### Information provided:
◆ ◆ ◆

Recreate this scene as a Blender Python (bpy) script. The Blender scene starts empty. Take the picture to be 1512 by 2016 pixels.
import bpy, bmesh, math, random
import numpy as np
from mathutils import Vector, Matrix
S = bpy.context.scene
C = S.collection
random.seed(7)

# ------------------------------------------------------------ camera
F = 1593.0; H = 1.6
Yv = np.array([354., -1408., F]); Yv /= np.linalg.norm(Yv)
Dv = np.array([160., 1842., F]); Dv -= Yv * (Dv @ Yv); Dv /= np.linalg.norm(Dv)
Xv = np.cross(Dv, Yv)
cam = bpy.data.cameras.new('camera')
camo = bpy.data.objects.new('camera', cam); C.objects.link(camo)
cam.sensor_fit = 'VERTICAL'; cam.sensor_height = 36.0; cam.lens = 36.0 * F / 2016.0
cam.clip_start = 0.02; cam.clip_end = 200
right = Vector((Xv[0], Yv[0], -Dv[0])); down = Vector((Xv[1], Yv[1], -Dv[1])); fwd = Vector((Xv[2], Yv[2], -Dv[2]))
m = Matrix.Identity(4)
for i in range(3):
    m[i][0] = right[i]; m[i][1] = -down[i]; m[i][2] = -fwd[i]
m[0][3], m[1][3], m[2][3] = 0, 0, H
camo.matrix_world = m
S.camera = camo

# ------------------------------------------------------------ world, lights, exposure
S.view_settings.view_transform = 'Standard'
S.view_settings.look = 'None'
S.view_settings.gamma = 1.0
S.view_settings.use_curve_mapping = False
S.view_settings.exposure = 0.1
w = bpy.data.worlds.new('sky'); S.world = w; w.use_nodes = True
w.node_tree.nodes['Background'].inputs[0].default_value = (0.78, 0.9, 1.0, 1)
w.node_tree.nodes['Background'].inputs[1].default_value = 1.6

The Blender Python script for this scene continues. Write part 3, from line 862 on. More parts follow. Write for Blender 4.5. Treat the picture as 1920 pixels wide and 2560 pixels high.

◆ ◆ ◆

### What to produce:
Transcribe the material above word for word.

### Solution to this exercise:
Recreate this scene as a Blender Python (bpy) script. The Blender scene starts empty. Take the picture to be 1512 by 2016 pixels.
import bpy, bmesh, math, random
import numpy as np
from mathutils import Vector, Matrix
S = bpy.context.scene
C = S.collection
random.seed(7)

# ------------------------------------------------------------ camera
F = 1593.0; H = 1.6
Yv = np.array([354., -1408., F]); Yv /= np.linalg.norm(Yv)
Dv = np.array([160., 1842., F]); Dv -= Yv * (Dv @ Yv); Dv /= np.linalg.norm(Dv)
Xv = np.cross(Dv, Yv)
cam = bpy.data.cameras.new('camera')
camo = bpy.data.objects.new('camera', cam); C.objects.link(camo)
cam.sensor_fit = 'VERTICAL'; cam.sensor_height = 36.0; cam.lens = 36.0 * F / 2016.0
cam.clip_start = 0.02; cam.clip_end = 200
right = Vector((Xv[0], Yv[0], -Dv[0])); down = Vector((Xv[1], Yv[1], -Dv[1])); fwd = Vector((Xv[2], Yv[2], -Dv[2]))
m = Matrix.Identity(4)
for i in range(3):
    m[i][0] = right[i]; m[i][1] = -down[i]; m[i][2] = -fwd[i]
m[0][3], m[1][3], m[2][3] = 0, 0, H
camo.matrix_world = m
S.camera = camo

# ------------------------------------------------------------ world, lights, exposure
S.view_settings.view_transform = 'Standard'
S.view_settings.look = 'None'
S.view_settings.gamma = 1.0
S.view_settings.use_curve_mapping = False
S.view_settings.exposure = 0.1
w = bpy.data.worlds.new('sky'); S.world = w; w.use_nodes = True
w.node_tree.nodes['Background'].inputs[0].default_value = (0.78, 0.9, 1.0, 1)
w.node_tree.nodes['Background'].inputs[1].default_value = 1.6

The Blender Python script for this scene continues. Write part 3, from line 862 on. More parts follow. Write for Blender 4.5. Treat the picture as 1920 pixels wide and 2560 pixels high.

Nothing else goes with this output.